## Work to do
Give an exact transcription of every line, dropping the images.

## Data block
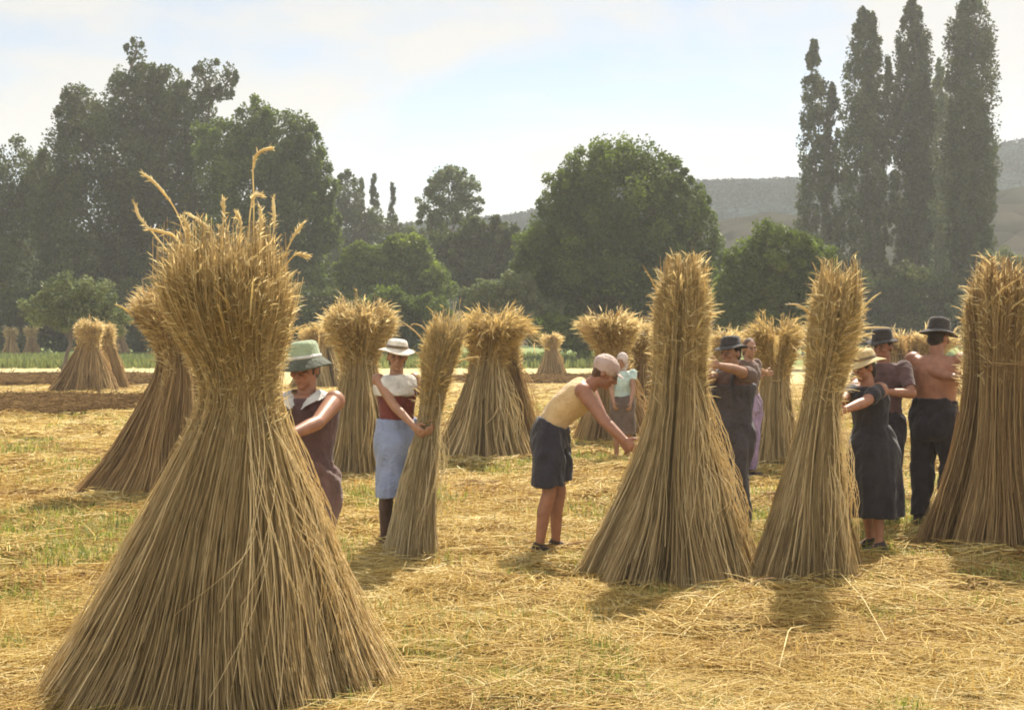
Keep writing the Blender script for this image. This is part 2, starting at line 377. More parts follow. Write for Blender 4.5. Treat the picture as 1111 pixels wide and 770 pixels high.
def column_tree(name, label, cat, px, Y, top_py, halfw, n, mat, size, group=None, stems=((0, 1.0, 1.0),), bare=.04, taper=.55, gappy=.0):
    """columnar crown (poplar, cypress): stems = (dx px, height fraction, width fraction)"""
    bx = wx(px, Y); root = thing(name, label, cat, (bx, Y, -.05), group)
    s = Y / F; P, R_, segs = [], [], []
    for dx, hf, wf in stems:
        H = (wz(top_py, Y) + .05) * hf
        nn = int(n * 1.5 * hf * wf / sum(a[1] * a[2] for a in stems))
        k = max(nn // 75, 20)
        t = RNG.random(k) ** .95 * (1 - bare) + bare
        prof = lambda t: halfw * s * wf * np.clip(1 - np.clip((t - taper) / (1.02 - taper), 0, 1) ** 2.4, 0, 1) * np.clip(.62 + t * .9, 0, 1)
        ph = RNG.random(k) * 2 * PI; rf = RNG.random(k) ** .5
        rad = prof(t) * rf * (1 + .45 * (vnoise(t * 11 + dx, ph * 1.5) - .5))
        cc = np.stack([np.cos(ph) * rad + dx * s, np.sin(ph) * rad, t * H], 1)
        cw = np.clip(prof(t) * .34, .22, 1.0) * RNG.uniform(.6, 1.3, k)
        wh = RNG.integers(0, k, nn)
        off = unit(nn) * RNG.random((nn, 1)) ** .5 * cw[wh][:, None]; off[:, 2] *= 1.9
        P.append(cc[wh] + off); R_.append(np.clip(RNG.random(k)[wh] * .6 + RNG.random(nn) * .4, 0, 1))
        top = np.array([dx * s, 0, H * .96]); r0 = .25 * wf * halfw / 25
        segs.append(((dx * s * .2, 0, -.1), top, max(r0, .05), .02))
        for j in range(26):
            tt = RNG.uniform(.12, .85); a = RNG.random() * 2 * PI
            p0 = np.array([dx * s * (.2 + .8 * tt), 0, H * tt]); w_ = float(prof(np.array(tt))) * .85
            segs.append((p0, p0 + np.array([math.cos(a) * w_, math.sin(a) * w_, H * .13]), max(.07 * wf * halfw / 25, .015), .01))
    P = np.concatenate(P); R_ = np.concatenate(R_)
    v, q = leaf_quads(P, size * .82)
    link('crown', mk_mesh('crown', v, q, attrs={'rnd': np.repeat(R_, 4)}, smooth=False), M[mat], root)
    v, q, r = limb_mesh(segs, 6)
    link('trunk', mk_mesh('trunk', v, q), M['bark'], root)
    return root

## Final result
Keep writing the Blender script for this image. This is part 2, starting at line 377. More parts follow. Write for Blender 4.5. Treat the picture as 1111 pixels wide and 770 pixels high.
def column_tree(name, label, cat, px, Y, top_py, halfw, n, mat, size, group=None, stems=((0, 1.0, 1.0),), bare=.04, taper=.55, gappy=.0):
    """columnar crown (poplar, cypress): stems = (dx px, height fraction, width fraction)"""
    bx = wx(px, Y); root = thing(name, label, cat, (bx, Y, -.05), group)
    s = Y / F; P, R_, segs = [], [], []
    for dx, hf, wf in stems:
        H = (wz(top_py, Y) + .05) * hf
        nn = int(n * 1.5 * hf * wf / sum(a[1] * a[2] for a in stems))
        k = max(nn // 75, 20)
        t = RNG.random(k) ** .95 * (1 - bare) + bare
        prof = lambda t: halfw * s * wf * np.clip(1 - np.clip((t - taper) / (1.02 - taper), 0, 1) ** 2.4, 0, 1) * np.clip(.62 + t * .9, 0, 1)
        ph = RNG.random(k) * 2 * PI; rf = RNG.random(k) ** .5
        rad = prof(t) * rf * (1 + .45 * (vnoise(t * 11 + dx, ph * 1.5) - .5))
        cc = np.stack([np.cos(ph) * rad + dx * s, np.sin(ph) * rad, t * H], 1)
        cw = np.clip(prof(t) * .34, .22, 1.0) * RNG.uniform(.6, 1.3, k)
        wh = RNG.integers(0, k, nn)
        off = unit(nn) * RNG.random((nn, 1)) ** .5 * cw[wh][:, None]; off[:, 2] *= 1.9
        P.append(cc[wh] + off); R_.append(np.clip(RNG.random(k)[wh] * .6 + RNG.random(nn) * .4, 0, 1))
        top = np.array([dx * s, 0, H * .96]); r0 = .25 * wf * halfw / 25
        segs.append(((dx * s * .2, 0, -.1), top, max(r0, .05), .02))
        for j in range(26):
            tt = RNG.uniform(.12, .85); a = RNG.random() * 2 * PI
            p0 = np.array([dx * s * (.2 + .8 * tt), 0, H * tt]); w_ = float(prof(np.array(tt))) * .85
            segs.append((p0, p0 + np.array([math.cos(a) * w_, math.sin(a) * w_, H * .13]), max(.07 * wf * halfw / 25, .015), .01))
    P = np.concatenate(P); R_ = np.concatenate(R_)
    v, q = leaf_quads(P, size * .82)
    link('crown', mk_mesh('crown', v, q, attrs={'rnd': np.repeat(R_, 4)}, smooth=False), M[mat], root)
    v, q, r = limb_mesh(segs, 6)
    link('trunk', mk_mesh('trunk', v, q), M['bark'], root)
    return root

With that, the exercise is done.